Lizard's Desire's jockey Kevin Shea thrust his right hand in the air in celebration, thinking he had caught Gloria de Campeao in the last stride.

Shea got it wrong. Glorida de Campeao had held on to win the world's richest race by a nose, paying $52.40 in United States betting pools.

In the massive crowd who witnessed the race's first running at newly-built Meydan, Gloria de Campeao's owner Stefan Friborg leaned over and kissed his wife in celebration, certain that his 7-year-old was first. Trainer Pascal Bary of France just stared at the massive television infield, desperate for confirmation. "I waited for the photography," Bary said.

Four minutes later, the result was announced. Gloria de Campeao, making his third start of the year in the Dubai World Cup, had won by a nose. Lizard's Desire, on the outside, finished a short head in front of Allybar, who raced between horses in the blanket finish. The first three finishers all ran in prep races at Meydan earlier this year. They were second, fourth and fifth in a $300,000 race on March 10.

Gloria de Campeao, Lizard's Desire, and Allybar were considered longshots in a field of 14. Gio Ponti, the champion older male and turf male in the United States in 2009, finished fourth, and was followed under the wire by Mastery, Gitano Hernando, Richard's Kid, Mr Brock, Crowded House, Twice Over, Red Desire, Vision d'Etat, Amor de Pobre, and Furthest Land.

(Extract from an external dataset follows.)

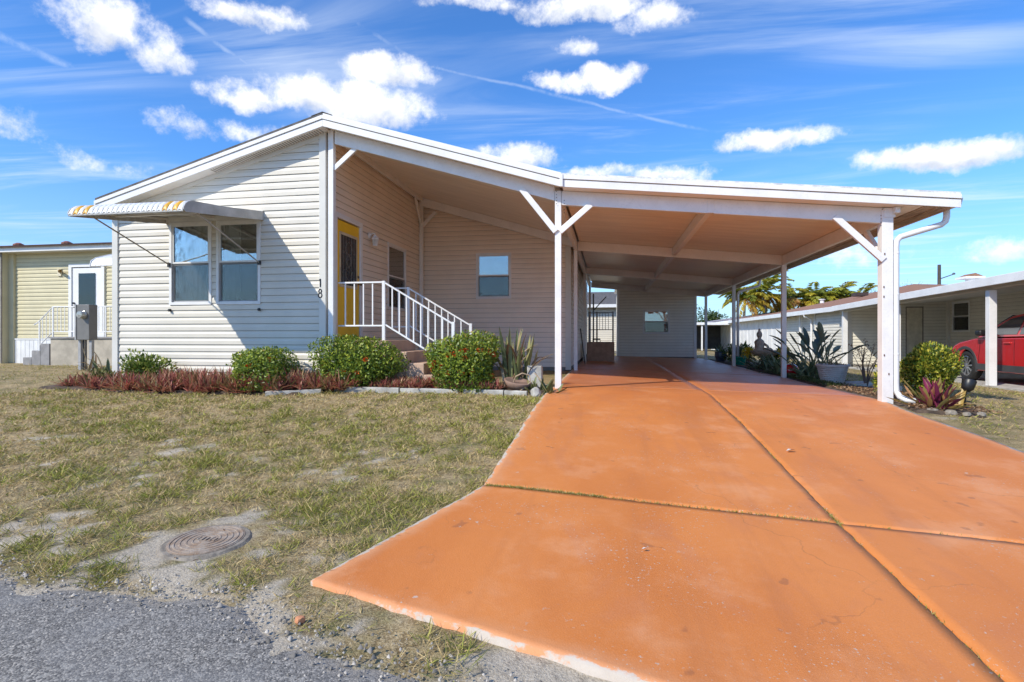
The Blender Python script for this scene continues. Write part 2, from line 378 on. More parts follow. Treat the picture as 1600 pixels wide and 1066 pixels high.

Gloria de Campeao ran about 1 1/4 miles, or 2,000 meters, on a Tapeta synthetic track in 2:03.83. While the final time may seem slow for the distance by American standards, the fractions posted on Meydan's infield television were even slower relative to the way races are run. Gloria de Campeao, who was ridden by Tiago Pereira of Brazil, ran the first 800 meters, or about half-mile, in 52.16 seconds, and about six furlongs in 1:16.94.

Not surprisingly, he did not come back to the field through the stretch, and did not get much of a challenge from the American-based runners. Gio Ponti was beaten 1 1/4 lengths by Gloria de Campeao, and was closest at the finish. "He didn't get beat far," jockey Ramon Dominguez said.

Richard's Kid, who was at the back of the field early, finished 2 1/4 lengths behind the winner, briefly giving jockey Garrett Gomez the hope that he could reach the first three.

"When I pulled him out, I couldn't get him going," Gomez said. "I couldn't get him to quicken. It was like he was in quicksand. In the last sixteenth he shifted his gears."